One petroglyph that Rob showed me ostensibly looked like a sun symbol, with rays emanating from the circle. Then I flashed on another icon of a very different sort and thought, “no, that can’t be it,” and put it in the back of my mind.


Later I got a picture of NASA’s Pioneer Plaque and compared it with the engraving with a radial pattern. (Photo is rotated so the natural rock fracture bisecting the circle is horizontal.) There are seven rays in each hemisphere of the circle, corresponding to the pulsars (see diagram below). At the upper-right is a circle that contains two lines, corresponding to the hydrogen molecule on the plaque. The outer circle may contain 33 rays, but it is impossible to tell because the rock surface is flaked to the immediate right of the circle.

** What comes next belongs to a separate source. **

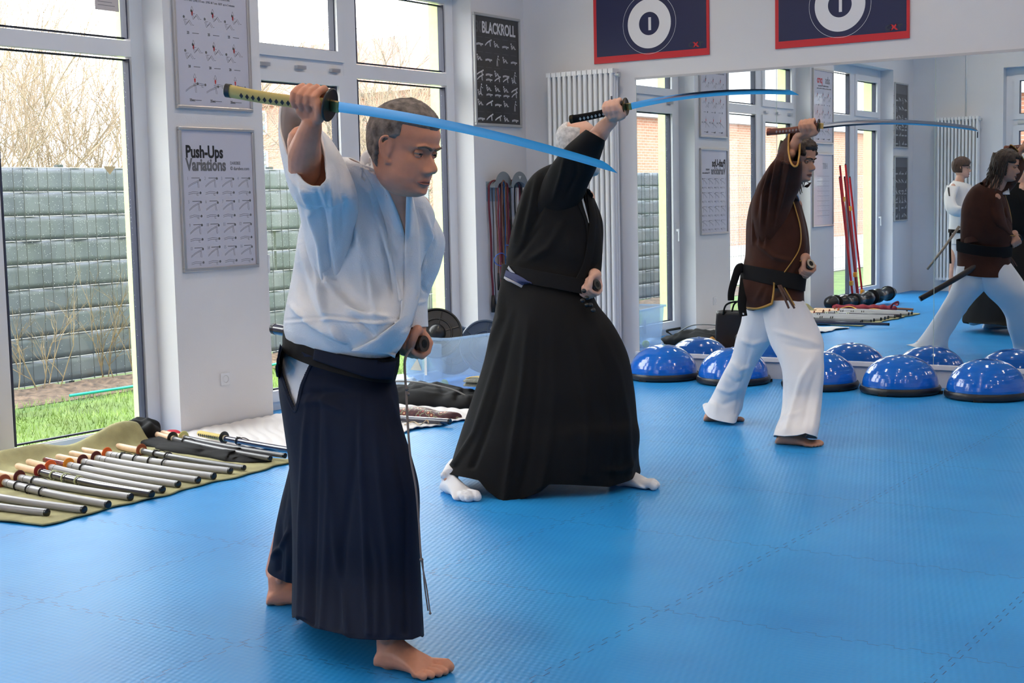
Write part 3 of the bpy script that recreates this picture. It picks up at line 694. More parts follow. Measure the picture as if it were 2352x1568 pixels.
# ================================================================== TOWEL, BLANKET
def cloth_grid(nv, nu, fn): return np.array([[fn(i/(nv-1), j/(nu-1)) for j in range(nu)] for i in range(nv)])
tow = mat('olive_terry_towel', (.34, .315, .16), .95, var=.2, vscale=9, bump=1.0, bscale=260)
def towel_fn(s, t_):
    y = 3.99+1.75*s+.03*math.sin(t_*7); xf = 1.385-.06*s+.012*math.sin(s*19)+.008*math.sin(s*47)
    xb = -.10+.05*math.sin(s*9)
    x = xb+(xf-xb)*t_
    z = .012+.004*mnoise.noise(Vector((x*9, y*9, 0)))
    r = max(0, 1-t_/.22)
    ridge = math.exp(-((t_-.075)/.05)**2)*(.06+.055*math.exp(-((s-.93)/.13)**2)+.03*math.sin(s*8+.5)**2)
    z += ridge+.025*mnoise.noise(Vector((x*4, y*5, 3)))*r
    z += .010*math.exp(-((s-.03)/.03)**2-((t_-.90)/.06)**2)
    return (x, y, max(z, .010))
tb = MB().grid(cloth_grid(150, 130, towel_fn)).build('towel', tow, smooth=True, solid=.007)
tag(tb, 'large olive green towel under the row of practice swords', 'towel')
bl = mat('white_knit_blanket', (.70, .68, .68), .9, bump=.8, bscale=120)
def blanket_fn(s, t_):
    y = 5.95+1.75*s; xf = 1.27-.05*math.sin(s*5)+.02*math.sin(s*31); x = .015+(xf-.015)*t_
    z = .010+.007*abs(math.sin((x*.8+y)*34+2*mnoise.noise(Vector((x*3, y*3, 0)))))+.018*max(0, mnoise.noise(Vector((x*4, y*4, 5))))
    if y < 5.98+.1: z = max(.004, z-.004)
    return (x, y, z)
tag(MB().grid(cloth_grid(150, 110, blanket_fn)).build('blanket', bl, smooth=True, solid=.004), 'wrinkled white blanket on the mats below the poster pillar', 'blanket')

# ================================================================== PRACTICE SWORDS
woodm = mat('pale_handle_wood', (.66, .44, .28), .45, var=.08, vscale=30); darkwood = mat('dark_red_lacquer', (.14, .012, .015), .12, coat=.8)
greyp = mat('grey_plastic_scabbard', (.30, .29, .30), .32); glossb = mat('gloss_black_scabbard', (.02, .015, .03), .1, coat=1); capm = mat('black_end_cap', (.008, .008, .010), .25); corkm = mat('cream_spacer', (.6, .48, .3), .6)
cordb = mat('black_cord', (.01, .01, .012), .7); cordg = mat('pale_green_cord', (.45, .48, .28), .7)
wrapy = mat('yellow_handle_wrap', (.60, .47, .16), .8); wrapd = mat('dark_wrap_gap', (.02, .02, .03), .7)
def sword(tip, grd, hlen, gcol, hmat, smat, lab, cord=None, r=.018, bands=1, wrapped=False, loops=2, bow=.02):
    tip = np.array(tip, float); grd = np.array(grd, float)
    d = tip-grd; ln = np.linalg.norm(d); d /= ln; nrm = np.cross([0, 0, 1.], d); nrm /= np.linalg.norm(nrm)
    t = thing('practice_sword', lab, 'sword', (grd[0], grd[1], 0), 'practice swords laid out on the towel')
    P = lambda s_, up=0: grd+d*s_+nrm*(-bow*4*(s_/ln)*(1-s_/ln))+np.array([0, 0, up])
    h1 = grd-d*hlen+nrm*(bow*.9)
    hp = [grd-d*.0, grd-d*hlen*.5+nrm*bow*.3, h1]
    MB().tube([tuple(q) for q in catm(np.array(hp), 14)], [.0165]*13+[.0145], 14, flat=1.15, sph=True).build('handle', hmat, t, smooth=True)
    MB().lathe([(.006, -.003), (.034, -.003), (.037, 0), (.034, .003), (.006, .003)], grd+np.array([0, 0, .004]), 28, axis=d).build('guard', gcol, t, auto=35)
    MB().cyl(grd+d*.004, grd+d*.018, .0185, 18).build('spacer', corkm, t, auto=40)
    MB().tube([tuple(P(s_)) for s_ in np.linspace(.018, ln-.012, 24)], list(np.linspace(r*1.05, r*.92, 24)), 18).build('scabbard', smat, t, auto=40)
    MB().tube([tuple(P(s_)) for s_ in (ln-.013, ln-.002, ln)], [r*.97, r*.97, r*.8], 18).build('end_cap', capm, t, auto=40)
    for k in range(bands): MB().tube([tuple(P(s_)) for s_ in (.06+k*.05, .0625+k*.05)], r*1.09, 18).build('band_groove', capm, t)
    if cord is not None:
        for q in range(loops):
            s0 = .13+q*.12; pts = []
            for k in range(26):
                a = k/25*2*math.pi*1.6; c = P(s0+.035*k/25); e1 = nrm; e2 = np.array([0, 0, 1.]); rr = r+.005
                z_ = e2*math.cos(a)*rr; pts.append(tuple(c+e1*math.sin(a)*(rr+(.004 if q % 2 else 0))+z_))
            MB().tube(pts, .0048, 6, flat=.6).build('cord_wrap', cord, t, smooth=True)
        k0 = P(.16); pts = catm(np.array([k0+[0, 0, r], k0+nrm*.04+[0, 0, .012], k0+nrm*.055+d*.06-[0, 0, .012], k0+nrm*.03+d*.12-[0, 0, .014], k0+nrm*.045+d*.2-[0, 0, .014]]), 30)
        MB().tube([tuple(q) for q in pts], .003, 6).build('cord_end', cord, t, smooth=True)
    if wrapped:
        for k in range(11):
            s_ = -.03-k*(hlen-.05)/11; c = grd+d*s_+nrm*bow*.3
            for sd in (-1, 1):
                mb = MB(); q = c+nrm*sd*.0195; mb.add([q-d*.007, q+np.array([0, 0, .009]), q+d*.007, q-np.array([0, 0, .009])], [(0, 1, 2, 3)]); mb.build('wrap_gap', wrapd, t, solid=.0025)
    return t
orange = mat('orange_guard', (.75, .13, .02), .4); brown = mat('brown_guard', (.30, .07, .03), .4); maroon = mat('maroon_guard', (.10, .012, .015), .4); amber = mat('amber_guard', (.80, .30, .03), .4); redg = mat('dark_red_guard', (.26, .02, .025), .4); palg = mat('pale_yellow_guard', (.70, .66, .25), .5); blg = mat('black_guard', (.01, .01, .012), .4)
F_ = lambda u, v, z=.032: hit(u, v, 2, z)
SW = [((110, 1177), None, brown, woodm, greyp, None, 'grey sheathed practice sword nearest the camera, its grip cut off by the photo edge', 1, 2),
 ((195, 1170), None, orange, woodm, greyp, None, 'grey sheathed practice sword, second nearest the camera, grip out of the photo', 1, 2),
 ((250, 1158), (10, 1107), brown, woodm, greyp, cordb, 'practice sword with brown guard and black tapes round its grey scabbard', 1, 3),
 ((302, 1141), (45, 1097), maroon, woodm, greyp, cordb, 'practice sword with maroon guard and one bunched black cord, third guard from the left edge', 1, 1),
 ((350, 1134), (92, 1083), redg, woodm, glossb, cordg, 'practice sword with glossy black scabbard and pale green cord', 0, 3),
 ((375, 1124), (116, 1073), orange, woodm, greyp, None, 'practice sword with orange guard lying just behind the glossy black one', 1, 2),
 ((411, 1112), (158, 1068), amber, darkwood, greyp, cordb, 'practice sword with amber guard and dark red lacquered grip', 1, 1),
 ((457, 1102), (190, 1060), maroon, woodm, greyp, None, 'practice sword with maroon guard next to the amber guarded one', 1, 2),
 ((493, 1093), (221, 1052), maroon, woodm, greyp, None, 'practice sword with maroon guard and two grooves, beside the bright orange guard', 2, 2),
 ((531, 1081), (246, 1043), orange, woodm, greyp, cordb, 'practice sword with bright orange guard and black cord spiralled along the scabbard', 2, 4),
 ((562, 1074), (325, 1035), brown, woodm, mat('dark_grey_scabbard', (.10, .10, .11), .2), cordb, 'practice sword with light brown guard and thin dark scabbard, in front of the black cloth', 0, 2),
 ((622, 1058), (397, 1013), blg, woodm, mat('dark_grey_scabbard', (.10, .10, .11), .2), cordb, 'practice sword with dark scabbard lying on the black cloth', 0, 1),
 ((656, 1052), (422, 1011), palg, woodm, mat('dark_grey_scabbard', (.10, .10, .11), .2), None, 'practice sword with pale yellow guard at the back of the towel', 1, 1)]
for i, (tp, gd, gc, hm, sm_, cdm, lb, nb, lp) in enumerate(SW):
    a = F_(*tp, .031); b = F_(*gd, .034) if gd else np.array([a[0]-.88, a[1]-.03*(1-i), .032])
    a = np.array(a); 
    if i in (11, 12): a[2] = .045; b = np.array(b); b[2] = .05
    sword(a, b, .25, gc, hm, sm_, lb, cdm, bands=nb, loops=lp, r=.019 if i < 10 else .0155)
sword(F_(800, 1052, .04), F_(515, 1006, .045), .27, blg, wrapy, mat('dark_navy_scabbard', (.02, .02, .05), .15, coat=1), 'sheathed sword with yellow wrapped grip and black guard, farthest back beside the blanket', cordb, bands=0, wrapped=True, loops=1, r=.016)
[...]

The 6” X 9” gold-anodized aluminum plaque (above) shows the position of the sun with respect to the center of the galaxy and nearby pulsars. Carl Sagan and Frank Drake created it in an attempt to communicate with extraterrestrial life somewhere in the far reaches of outer space. Launched in 1972, the Pioneer 10 and the Pioneer 11 were the first spacecraft designed to leave the solar system, and both carry duplicates of the plaque. It displays the then-nine planets, including Pluto, which, by the way, was discovered at Lowell Observatory in Arizona. It also shows the Pioneer spacecraft’s planet of origin, its trajectory past Mars and Jupiter, and its slingshot past Saturn outward from our helio-heart. The radial pattern consists of 14 lines made up of long binary numbers that represent the periods of the pulsars. The horizontal line that extends past the humans represents the Sun’s relative distance to the center of the galaxy. A silhouette of the spacecraft in scale is juxtaposed to the humans so that relative size can be determined. The two circles at the top represent the fundamental state of the hydrogen atom, which acts as a universal clock. The regular decrease in the frequency of the pulsars will enable ETs to determine the time elapsed since each spacecraft was launched. In about 2 million years the plaque should arrive at Aldebaran, 68 light-years away. Let’s hope that whatever intelligence retrieving this message in a bottle is not reading an elegy to an extinct civilization.

Did the people who made this South African rock engraving perhaps thousands of years ago actually “remote view” the future and glimpse this image we created in the late 20th century, which is now bound for the stars? Were they in contact with an intelligence that knew about the Pioneer Plaque from their journeys through space-time and wanted to convey its significance to indigenous tribes? Or is this all just a big “coincidence”?

Countless hours were spent carving sacred symbols into obdurate stone. These inner visions of the spirit world had been received from both cathartic trance states and quiescent deep meditation. The veil between the physical and non-physical universes was extremely thin, and in many cases the interaction between the two occurred right at the rock surface, which appeared as a translucent and permeable membrane.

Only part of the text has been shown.